Charsi Tikka restaurant brings the taste of Peshawar's Namak Mandi to the capital
ISLAMABAD: By flavouring their grilled meat and most karhai dishes with just salt, Charsi Tikka in Saidpur Village brings the taste of Peshawar’s famous Namak Mandi to Islamabad.
Although Charsi Tikka does away with the traditional floor seating or charpoys that are typical of tikka outlets in Namak Mandi, it does feature a live kitchen, where customers can see mutton tikkas grilling on an open spit and chicken tossed with fresh tomatoes in block woks over smouldering charcoal.
The restaurant’s most popular dish is the namkeen tikka. For this, the meat for the tikka is dusted with coarse salt and grilled on barbeque skewers on an open spit.
The meat is turned over every few minutes and brushed lightly with ghee. After around 45 minutes, the meat is sloughed off the skewers and served with fresh tandoori bread and a mint sauce.
A namkeen tikka is mostly ordered as an appetiser, as the wait for other meat dishes – all of which are made fresh to order – can be a long one.
The namkeen karhai is a variation of the same dish, catered to those who like a bit of gravy alongside their meat.
Diced meat is tossed into a wok with fresh tomatoes, green chillies, garlic, vegetable stock and animal fat.
Salt is added to the karhai as well, which is cooked in the wok for about an hour, over charcoal.
The dish is a simple one, but the smokiness of the coal adds depth to the flavour.
The karhai is customarily followed by steaming cups of green tea with either honey or lemongrass, because the gravy is rich with animal fat.
Charsi Tikka has managed to replicate the taste of Khyber Pakhtunkhwa in its dishes, where the food isn’t heavy spiced and the taste of the main ingredient shines through. It also does a good job with its take on the famous Peshawari chappli kebab.
Meaning ‘flat kebab’ in Pashto, finding good chappli kebab outside of KP can be hard. The ingredients for the kebabs are simple. Parsley, salt, pomegranate seeds, chilli flakes and tomatoes are mixed in with fresh minced meat.
The trick is in shaping the kebabs into thick patties, and shallow frying them in animal fat on a high heat, ensuring the outside chars while the inside is cooked through and juicy.
The piping hot, charred on the outside and juicy on the inside kebabs are topped off with a half-fried egg and steaming bone marrow.
The menu also offers patta tikka, which translates to hidden tikka.
Bite sized pieces of liver are rubbed with salt and garlic and wrapped in a thin layer of stomach fat.
They are then grilled on skewers over an open flame for 15 minutes on each side. These tikkas are delicate, so much so that they are served on the skewers because removing them would ruin the texture.

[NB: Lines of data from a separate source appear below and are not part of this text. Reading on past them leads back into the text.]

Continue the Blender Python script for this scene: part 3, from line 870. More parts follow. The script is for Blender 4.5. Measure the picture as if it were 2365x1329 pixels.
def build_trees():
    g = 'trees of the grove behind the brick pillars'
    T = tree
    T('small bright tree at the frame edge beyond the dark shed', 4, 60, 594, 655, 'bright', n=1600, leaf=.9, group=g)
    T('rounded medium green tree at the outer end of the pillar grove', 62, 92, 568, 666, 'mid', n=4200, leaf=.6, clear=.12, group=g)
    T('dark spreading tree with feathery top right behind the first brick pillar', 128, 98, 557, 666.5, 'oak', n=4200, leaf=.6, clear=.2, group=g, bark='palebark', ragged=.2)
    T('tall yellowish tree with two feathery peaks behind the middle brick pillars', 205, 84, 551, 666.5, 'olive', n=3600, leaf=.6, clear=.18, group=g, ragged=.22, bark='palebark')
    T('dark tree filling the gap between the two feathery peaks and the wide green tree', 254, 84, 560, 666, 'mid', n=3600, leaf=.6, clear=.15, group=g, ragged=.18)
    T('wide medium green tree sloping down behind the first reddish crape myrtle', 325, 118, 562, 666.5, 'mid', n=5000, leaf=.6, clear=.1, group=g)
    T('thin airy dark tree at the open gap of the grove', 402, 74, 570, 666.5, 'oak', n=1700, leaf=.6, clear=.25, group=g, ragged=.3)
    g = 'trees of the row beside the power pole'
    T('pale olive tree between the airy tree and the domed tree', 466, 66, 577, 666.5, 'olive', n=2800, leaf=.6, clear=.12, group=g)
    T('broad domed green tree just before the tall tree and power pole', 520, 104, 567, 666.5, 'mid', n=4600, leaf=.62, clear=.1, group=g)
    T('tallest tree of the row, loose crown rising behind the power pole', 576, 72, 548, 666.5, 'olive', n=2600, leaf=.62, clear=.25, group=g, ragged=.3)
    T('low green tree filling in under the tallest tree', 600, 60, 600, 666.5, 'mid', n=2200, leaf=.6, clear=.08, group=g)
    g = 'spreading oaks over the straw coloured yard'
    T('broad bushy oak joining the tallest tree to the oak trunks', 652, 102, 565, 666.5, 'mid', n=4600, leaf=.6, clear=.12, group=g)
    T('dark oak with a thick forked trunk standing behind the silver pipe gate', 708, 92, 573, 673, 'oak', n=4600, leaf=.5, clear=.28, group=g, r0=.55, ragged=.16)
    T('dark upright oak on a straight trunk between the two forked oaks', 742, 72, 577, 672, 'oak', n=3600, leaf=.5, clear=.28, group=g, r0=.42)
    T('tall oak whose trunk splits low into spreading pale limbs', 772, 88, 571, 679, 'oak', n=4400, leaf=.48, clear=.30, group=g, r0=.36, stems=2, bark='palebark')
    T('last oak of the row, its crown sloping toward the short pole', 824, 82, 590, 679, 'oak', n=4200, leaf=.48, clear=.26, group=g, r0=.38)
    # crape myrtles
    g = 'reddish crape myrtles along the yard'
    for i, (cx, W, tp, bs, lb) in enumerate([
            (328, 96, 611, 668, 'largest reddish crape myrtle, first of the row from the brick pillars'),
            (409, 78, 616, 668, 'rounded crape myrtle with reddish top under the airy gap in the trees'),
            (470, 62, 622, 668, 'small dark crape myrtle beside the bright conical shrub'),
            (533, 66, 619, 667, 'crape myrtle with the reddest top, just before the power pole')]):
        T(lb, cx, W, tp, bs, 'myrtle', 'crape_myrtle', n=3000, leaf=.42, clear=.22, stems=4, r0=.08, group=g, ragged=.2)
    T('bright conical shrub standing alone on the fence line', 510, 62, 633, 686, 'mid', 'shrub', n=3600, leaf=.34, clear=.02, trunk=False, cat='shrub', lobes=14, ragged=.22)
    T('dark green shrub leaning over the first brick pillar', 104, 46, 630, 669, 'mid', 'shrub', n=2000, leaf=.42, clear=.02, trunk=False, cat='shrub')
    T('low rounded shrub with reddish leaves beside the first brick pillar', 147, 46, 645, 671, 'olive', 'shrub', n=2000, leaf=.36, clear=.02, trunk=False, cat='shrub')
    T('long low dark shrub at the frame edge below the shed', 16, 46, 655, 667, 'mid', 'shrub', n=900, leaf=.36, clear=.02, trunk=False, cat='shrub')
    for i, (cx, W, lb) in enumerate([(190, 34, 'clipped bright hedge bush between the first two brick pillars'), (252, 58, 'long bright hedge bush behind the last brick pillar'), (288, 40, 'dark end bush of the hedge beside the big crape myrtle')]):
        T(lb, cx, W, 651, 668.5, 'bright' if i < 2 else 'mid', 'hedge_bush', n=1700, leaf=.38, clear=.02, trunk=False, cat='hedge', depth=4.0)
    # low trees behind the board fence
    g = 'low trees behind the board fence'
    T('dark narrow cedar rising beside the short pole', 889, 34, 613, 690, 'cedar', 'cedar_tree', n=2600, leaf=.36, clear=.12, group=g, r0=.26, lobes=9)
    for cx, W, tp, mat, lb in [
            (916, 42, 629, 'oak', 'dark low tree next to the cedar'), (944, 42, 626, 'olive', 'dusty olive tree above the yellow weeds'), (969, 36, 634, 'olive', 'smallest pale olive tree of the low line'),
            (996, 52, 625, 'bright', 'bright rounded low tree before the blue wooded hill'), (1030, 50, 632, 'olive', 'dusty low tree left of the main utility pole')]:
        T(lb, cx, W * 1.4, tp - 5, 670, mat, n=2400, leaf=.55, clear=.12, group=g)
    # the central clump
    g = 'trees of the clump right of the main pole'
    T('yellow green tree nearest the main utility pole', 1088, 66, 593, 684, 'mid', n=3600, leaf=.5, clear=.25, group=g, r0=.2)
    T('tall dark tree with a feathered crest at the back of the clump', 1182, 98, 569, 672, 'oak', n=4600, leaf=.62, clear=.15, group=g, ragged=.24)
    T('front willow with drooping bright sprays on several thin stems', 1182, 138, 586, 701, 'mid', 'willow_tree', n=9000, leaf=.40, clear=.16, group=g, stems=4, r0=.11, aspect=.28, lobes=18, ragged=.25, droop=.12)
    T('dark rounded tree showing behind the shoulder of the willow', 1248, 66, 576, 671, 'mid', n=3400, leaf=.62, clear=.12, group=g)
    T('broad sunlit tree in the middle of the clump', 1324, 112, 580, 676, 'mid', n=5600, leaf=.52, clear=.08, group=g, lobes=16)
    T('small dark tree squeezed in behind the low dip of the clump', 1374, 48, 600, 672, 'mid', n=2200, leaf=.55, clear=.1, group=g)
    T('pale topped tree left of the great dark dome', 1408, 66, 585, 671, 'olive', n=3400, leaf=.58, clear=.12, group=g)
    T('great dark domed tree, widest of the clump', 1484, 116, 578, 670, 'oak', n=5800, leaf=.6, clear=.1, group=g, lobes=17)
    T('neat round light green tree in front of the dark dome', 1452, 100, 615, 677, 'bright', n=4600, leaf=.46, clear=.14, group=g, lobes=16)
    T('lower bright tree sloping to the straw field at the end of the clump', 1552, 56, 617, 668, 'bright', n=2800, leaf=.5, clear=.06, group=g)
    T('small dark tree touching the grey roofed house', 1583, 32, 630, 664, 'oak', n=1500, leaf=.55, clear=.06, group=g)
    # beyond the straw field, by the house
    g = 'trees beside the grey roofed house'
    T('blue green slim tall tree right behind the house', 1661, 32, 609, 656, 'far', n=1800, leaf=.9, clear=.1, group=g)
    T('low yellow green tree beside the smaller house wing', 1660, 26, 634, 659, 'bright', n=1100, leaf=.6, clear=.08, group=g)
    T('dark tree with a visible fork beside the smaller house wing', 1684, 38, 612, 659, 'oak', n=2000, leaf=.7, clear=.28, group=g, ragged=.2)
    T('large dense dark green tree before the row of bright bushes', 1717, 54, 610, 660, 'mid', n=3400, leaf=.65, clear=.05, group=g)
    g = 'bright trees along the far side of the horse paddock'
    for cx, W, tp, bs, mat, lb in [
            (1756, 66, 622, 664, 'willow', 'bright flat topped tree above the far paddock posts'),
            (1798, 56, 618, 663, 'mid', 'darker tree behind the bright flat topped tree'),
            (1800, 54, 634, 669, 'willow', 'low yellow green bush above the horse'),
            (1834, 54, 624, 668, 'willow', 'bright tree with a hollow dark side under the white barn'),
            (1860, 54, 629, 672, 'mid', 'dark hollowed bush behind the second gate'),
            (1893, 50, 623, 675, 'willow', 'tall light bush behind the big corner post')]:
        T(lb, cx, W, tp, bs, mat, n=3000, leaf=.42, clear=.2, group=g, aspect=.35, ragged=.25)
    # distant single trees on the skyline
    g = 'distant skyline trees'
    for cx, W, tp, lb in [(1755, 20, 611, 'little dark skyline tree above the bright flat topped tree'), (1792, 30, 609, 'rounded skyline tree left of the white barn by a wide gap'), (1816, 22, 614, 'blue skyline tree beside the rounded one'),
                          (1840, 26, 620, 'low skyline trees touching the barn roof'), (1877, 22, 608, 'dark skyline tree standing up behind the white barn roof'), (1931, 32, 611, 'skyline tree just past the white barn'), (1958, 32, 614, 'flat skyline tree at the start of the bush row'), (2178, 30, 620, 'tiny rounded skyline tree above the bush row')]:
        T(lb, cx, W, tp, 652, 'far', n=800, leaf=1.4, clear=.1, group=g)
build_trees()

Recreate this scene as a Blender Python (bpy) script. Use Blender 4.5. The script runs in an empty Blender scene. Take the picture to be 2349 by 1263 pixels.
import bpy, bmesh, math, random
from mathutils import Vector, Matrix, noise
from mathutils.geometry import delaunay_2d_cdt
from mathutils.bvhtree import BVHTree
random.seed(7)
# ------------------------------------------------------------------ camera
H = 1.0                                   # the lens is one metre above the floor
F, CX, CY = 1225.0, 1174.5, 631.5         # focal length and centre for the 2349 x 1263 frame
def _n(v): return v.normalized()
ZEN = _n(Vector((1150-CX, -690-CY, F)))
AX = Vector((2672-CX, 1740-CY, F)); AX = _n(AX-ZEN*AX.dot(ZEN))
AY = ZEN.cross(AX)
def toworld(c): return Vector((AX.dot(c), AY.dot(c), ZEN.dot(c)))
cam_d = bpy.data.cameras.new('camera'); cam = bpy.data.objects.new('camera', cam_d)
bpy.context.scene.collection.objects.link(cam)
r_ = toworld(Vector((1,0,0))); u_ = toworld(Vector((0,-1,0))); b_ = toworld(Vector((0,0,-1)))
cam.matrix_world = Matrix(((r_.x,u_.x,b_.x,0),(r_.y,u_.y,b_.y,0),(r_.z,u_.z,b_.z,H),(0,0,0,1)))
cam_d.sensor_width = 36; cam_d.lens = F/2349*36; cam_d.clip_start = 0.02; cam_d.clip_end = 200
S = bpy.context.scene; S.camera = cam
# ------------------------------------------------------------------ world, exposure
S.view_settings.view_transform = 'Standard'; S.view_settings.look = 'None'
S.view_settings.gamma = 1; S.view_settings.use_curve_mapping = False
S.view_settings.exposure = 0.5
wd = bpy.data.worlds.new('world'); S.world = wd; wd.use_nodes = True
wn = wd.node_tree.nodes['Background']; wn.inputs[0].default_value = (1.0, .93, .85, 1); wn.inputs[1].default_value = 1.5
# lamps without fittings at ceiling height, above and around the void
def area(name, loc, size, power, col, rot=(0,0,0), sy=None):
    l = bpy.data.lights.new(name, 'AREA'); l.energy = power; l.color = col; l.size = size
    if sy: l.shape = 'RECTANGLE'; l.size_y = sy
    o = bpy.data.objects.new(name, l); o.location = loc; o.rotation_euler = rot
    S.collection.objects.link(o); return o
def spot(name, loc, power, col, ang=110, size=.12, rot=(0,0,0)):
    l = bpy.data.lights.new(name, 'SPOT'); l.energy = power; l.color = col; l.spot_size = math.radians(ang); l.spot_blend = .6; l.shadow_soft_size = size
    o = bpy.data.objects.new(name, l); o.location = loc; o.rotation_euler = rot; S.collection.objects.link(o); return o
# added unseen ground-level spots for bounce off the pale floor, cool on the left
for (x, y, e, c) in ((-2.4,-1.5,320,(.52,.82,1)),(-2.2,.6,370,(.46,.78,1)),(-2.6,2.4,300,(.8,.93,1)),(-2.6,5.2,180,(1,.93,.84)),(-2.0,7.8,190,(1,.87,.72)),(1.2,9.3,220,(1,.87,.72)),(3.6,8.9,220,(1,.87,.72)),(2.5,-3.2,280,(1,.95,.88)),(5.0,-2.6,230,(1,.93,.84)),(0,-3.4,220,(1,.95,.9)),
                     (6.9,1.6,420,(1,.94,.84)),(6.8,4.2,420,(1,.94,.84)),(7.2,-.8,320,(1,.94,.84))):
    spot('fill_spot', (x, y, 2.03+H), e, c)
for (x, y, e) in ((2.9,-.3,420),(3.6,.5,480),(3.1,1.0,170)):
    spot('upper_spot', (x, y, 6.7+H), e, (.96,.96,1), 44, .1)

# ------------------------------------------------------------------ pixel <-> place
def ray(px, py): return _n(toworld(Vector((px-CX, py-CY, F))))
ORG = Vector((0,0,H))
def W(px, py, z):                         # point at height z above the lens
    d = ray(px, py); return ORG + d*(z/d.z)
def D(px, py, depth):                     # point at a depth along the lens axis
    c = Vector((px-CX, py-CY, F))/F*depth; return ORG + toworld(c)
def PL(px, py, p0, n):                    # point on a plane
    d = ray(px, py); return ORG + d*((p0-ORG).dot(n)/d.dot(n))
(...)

Patta tikka is best eaten hot, when the layer of fat is crunchy and the pieces of liver inside are soft and chewy.
The restaurant is frequented by families and young people alike. Although there is a family hall in the back, the veranda at the front offers a more traditiona setting, with dewans and takhts adorned with traditional velvet spreads.
Watching a chef prepare his order of chicken namkeen karhai, Adil Shaukat said he brought his friends to Charsi Tikka so they could taste Khyber cuisine.
He said: “All of us friends live together and we survive on takeout. This is a nice change from the everyday biryani and saji. Although they haven’t tried it yet, I’m sure my friends will love the food here. After all, the simpler the better, right?”